Banks continue to ask customers who pay with new credit cards to scrawl signatures on receipts to authenticate transactions instead of entering personal identification numbers, a practice used across much of the rest of the developed world to fight fraud.
Chip-and-pin credit cards, which store data on a microchip rather than a magnetic stripe and produce unique codes for each transaction, have been touted as a solution to credit card fraud. Yet big U.S. banks will hold back on the second layer of security — asking cardholders to enter PIN numbers to clear purchases — asking for signatures instead. Omitting the pin removes a buffer designed to thwart fraud if chip cards are stolen or lost.

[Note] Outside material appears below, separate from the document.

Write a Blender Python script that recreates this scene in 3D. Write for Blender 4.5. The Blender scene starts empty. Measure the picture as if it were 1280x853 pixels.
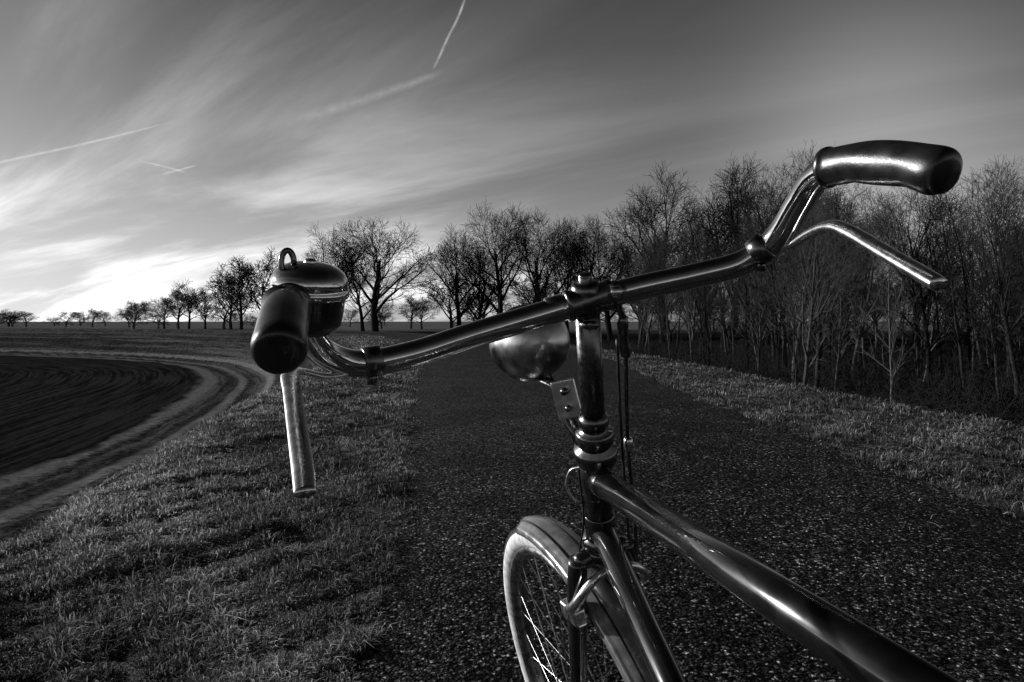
import bpy, math, random
import numpy as np
from mathutils import Vector, Matrix
random.seed(7); rng=np.random.default_rng(7)
sc=bpy.context.scene
sc.view_settings.view_transform='Standard'; sc.view_settings.look='None'; sc.view_settings.exposure=0
CH=0.98
# ---------------------------------------------------------------- helpers
def link(o,parent=None):
    sc.collection.objects.link(o)
    if parent is not None: o.parent=parent
    return o
def mesh_np(name,verts,faces,mat=None,parent=None,smooth=True,attrs=None):
    me=bpy.data.meshes.new(name)
    verts=np.asarray(verts,dtype=np.float32); 
    if isinstance(faces,np.ndarray):
        n,k=faces.shape
        me.vertices.add(len(verts)); me.vertices.foreach_set('co',verts.ravel())
        me.loops.add(n*k); me.loops.foreach_set('vertex_index',faces.astype(np.int32).ravel())
        me.polygons.add(n); me.polygons.foreach_set('loop_start',np.arange(0,n*k,k,dtype=np.int32))
        me.update(calc_edges=True)
    else:
        me.from_pydata([tuple(v) for v in verts.tolist()],[],faces)
    if smooth: me.polygons.foreach_set('use_smooth',[True]*len(me.polygons))
    if attrs:
        for k2,v in attrs.items():
            a=me.attributes.new(k2,'FLOAT','POINT'); a.data.foreach_set('value',np.asarray(v,dtype=np.float32).ravel())
    if mat: me.materials.append(mat)
    me.update()
    return link(bpy.data.objects.new(name,me),parent)
def empty(name):
    e=bpy.data.objects.new(name,None); e.empty_display_size=.1
    return link(e)
def V(x,y,z): return Vector((x,y,z+CH))
def cr(pts,sub):
    pts=[np.array(p,float) for p in pts]
    if sub<=1 or len(pts)<3: return pts
    P=[2*pts[0]-pts[1]]+pts+[2*pts[-1]-pts[-2]]
    out=[]
    for i in range(1,len(P)-2):
        a,b,c,d=P[i-1],P[i],P[i+1],P[i+2]
        for k in range(sub):
            t=k/sub
            out.append(.5*((2*b)+(-a+c)*t+(2*a-5*b+4*c-d)*t*t+(-a+3*b-3*c+d)*t**3))
    out.append(pts[-1]); return out
def sweep(name,pts,rad,mat,parent=None,seg=20,sub=8,flat=None,closed_caps=True,rfun=None):
    if not hasattr(rad,'__len__'): rad=[rad]*len(pts)
    Q=cr([list(p)+[r] for p,r in zip(pts,rad)],sub)
    P=[Vector(q[:3]) for q in Q]; R=[max(q[3],1e-5) for q in Q]
    n=len(P); T=[]
    for i in range(n):
        T.append((P[min(i+1,n-1)]-P[max(i-1,0)]).normalized())
    a=T[0].orthogonal().normalized()
    vs=[];fs=[]
    for i in range(n):
        if flat is not None:
            a=flat[0]-T[i]*flat[0].dot(T[i]); a.normalize()
        else:
            a=(a-T[i]*a.dot(T[i])).normalized()
        b=T[i].cross(a)
        for k in range(seg):
            th=2*math.pi*k/seg
            fa=flat[1] if flat is not None else 1
            off=a*math.cos(th)*fa+b*math.sin(th)
            r=R[i]
            if rfun: r*=rfun(i/(n-1),off)
            vs.append(P[i]+off*r)
    for i in range(n-1):
        for k in range(seg):
            k2=(k+1)%seg
            fs.append((i*seg+k,i*seg+k2,(i+1)*seg+k2,(i+1)*seg+k))
    if closed_caps:
        fs.append(tuple(range(seg))[::-1]); fs.append(tuple((n-1)*seg+k for k in range(seg)))
    return mesh_np(name,[tuple(v) for v in vs],fs,mat,parent)
def lathe(name,o,axis,prof,mat,parent=None,seg=48,cap=False):
    axis=axis.normalized(); a=axis.orthogonal().normalized(); b=axis.cross(a)
    vs=[];fs=[];n=len(prof)
    for r,h in prof:
        for k in range(seg):
            th=2*math.pi*k/seg
            vs.append(tuple(o+axis*h+(a*math.cos(th)+b*math.sin(th))*max(r,1e-5)))
    for i in range(n-1):
        for k in range(seg):
            k2=(k+1)%seg
            fs.append((i*seg+k,i*seg+k2,(i+1)*seg+k2,(i+1)*seg+k))
    ob=mesh_np(name,vs,fs,mat,parent)
    return ob
def rbox(name,c,ax,ay,az,size,mat,parent=None,bev=.002):
    ax=ax.normalized(); ay=(ay-ax*ay.dot(ax)).normalized(); az=ax.cross(ay)
    vs=[];
    for sx in(-1,1):
        for sy in(-1,1):
            for sz in(-1,1):
                vs.append(tuple(c+ax*sx*size[0]/2+ay*sy*size[1]/2+az*sz*size[2]/2))
    fs=[(0,1,3,2),(4,6,7,5),(0,4,5,1),(2,3,7,6),(0,2,6,4),(1,5,7,3)]
    o=mesh_np(name,vs,fs,mat,parent,smooth=False)
    m=o.modifiers.new('bevel','BEVEL'); m.width=bev; m.segments=3
    return o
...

Signatures pose obvious problems: People often pay little attention when scrawling them, and they can be forged. And they’re not even used to prove the person presenting a card is actually the one whose name appears on the plastic.
“Traditionally, what the signatures are going to be used for more predominantly is not verification at the time,” says Carolyn Balfany, who leads U.S. product delivery at MasterCard.
In October, the liability for fraudulent transactions will fall on whichever party — the issuer or retailer — has the lesser technology. Issuers will be held liable if fraud involves a card with a magnetic stripe, rather than a chip, and merchants will eat the cost if their payment terminals aren’t chip-enabled.